As the landscape tilted, it affected both where the water overflowed out of Lake Columbia and how water flowed in the channels, but the most important effect was on the spillover into those two tracts. What’s intriguing is that the topography isn’t static, so we can’t just look at the topography of today to reconstruct the past.
When you are there in person, it’s crazy to think about the scale of the floods needed to carve those canyons, which are now dry. There are also huge dry waterfalls—it’s a very striking landscape.
Scientists were not the first people to look at this. People may even have been there to witness these floods.
We used flood models to predict the velocity of the water and the erosional power in each channel, and compared that to what would be needed to erode basalt, the type of rock on that landscape.
As the landscape tilted, it affected both where the water overflowed out of Lake Columbia and how water flowed in the channels, but the most important effect was on the spillover into those two tracts. What’s intriguing is that the topography isn’t static, so we can’t just look at the topography of today to reconstruct the past.
When you are there in person, it’s crazy to think about the scale of the floods needed to carve those canyons, which are now dry. There are also huge dry waterfalls—it’s a very striking landscape.
Scientists were not the first people to look at this. People may even have been there to witness these floods.
Professor Tamara Pico, Lead author
Assistant professor of Earth and planetary sciences
University of California, Santa Cruz, CA, USA “
Assistant professor of Earth and planetary sciences
University of California, Santa Cruz, CA, USA “
As ice sheets began melting at the end of the last ice age, a series of cataclysmic floods called the Missoula megafloods scoured the landscape of eastern Washington, carving long, deep channels and towering cliffs through an area now known as the Channeled Scablands. They were among the largest known floods in Earth’s history, and geologists struggling to reconstruct them have now identified a crucial factor governing their flows.Not only does the YEC mythology not have a sufficient timescale to incorporate the geological changes needed to explain these formations, but it doesn't even recognise the possible mechanism in terms of Ice Ages, retreating ice sheets and ice dams, which is why, to their simplistic way of thinking, the only explanation for the geology must be magic. However, with the longer term perspectives provided by science, the mechanisms not only become amenable to reason but the explanation covers all the observable data.
In a study published February 14 in Proceedings of the National Academy of Sciences, researchers showed how the changing weight of the ice sheets would have caused the entire landscape to tilt, changing the course of the megafloods.

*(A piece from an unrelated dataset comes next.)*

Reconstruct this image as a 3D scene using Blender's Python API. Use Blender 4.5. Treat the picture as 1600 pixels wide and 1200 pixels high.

During the height of the last ice age, vast ice sheets covered much of North America. They began to melt after about 20,000 years ago, and the Missoula megafloods occurred between 18,000 and 15,500 years ago. Pico’s team studied how the changing weight of the ice sheets during this period would have tilted the topography of eastern Washington, changing how much water would flow into different channels during the floods.
Glacial outburst floods
Glacial Lake Missoula formed in western Montana when a lobe of the Cordilleran ice sheet dammed the Clark Fork valley in the Idaho panhandle and melt water built up behind the dam. Eventually the water got so deep that the ice dam began to float, resulting in a glacial outburst flood. After enough water had been released, the ice dam resettled and the lake refilled. This process is thought to have been repeated dozens of times over a period of several thousand years.
Downstream from glacial Lake Missoula, the Columbia River was dammed by another ice lobe, forming glacial Lake Columbia. When Lake Missoula’s outburst floods poured into Lake Columbia, the water spilled over to the south onto the eastern Washington plateau, eroding the landscape and creating the Channeled Scablands.
During this period, the deformation of the Earth’s crust in response to the growing and shrinking of ice sheets would have changed the elevation of the topography by hundreds of meters, Pico said. Her team incorporated these changes into flood models to investigate how the tilting of the landscape would have changed the routing of the megafloods and their erosional power in different channels.
But then, why would any sane person expect a Bronze Age Middle Eastern origin myth to explain the geology in part of North America, when the authors had no inkling that such a place even existed or was once covered by vast ice sheets hundreds of feet thick? And yet adults in backward parts of the world still teach their unfortunate children to treat those myths as real science and history and not to dare even question them, no matter how poorly they equate to the real world.
In doing so, they deprive them of the pleasure of finding things out and understanding the truth about the planet we have the good fortune to inhabit. As such, that amounts to child abuse and pedagogy of the worst kind.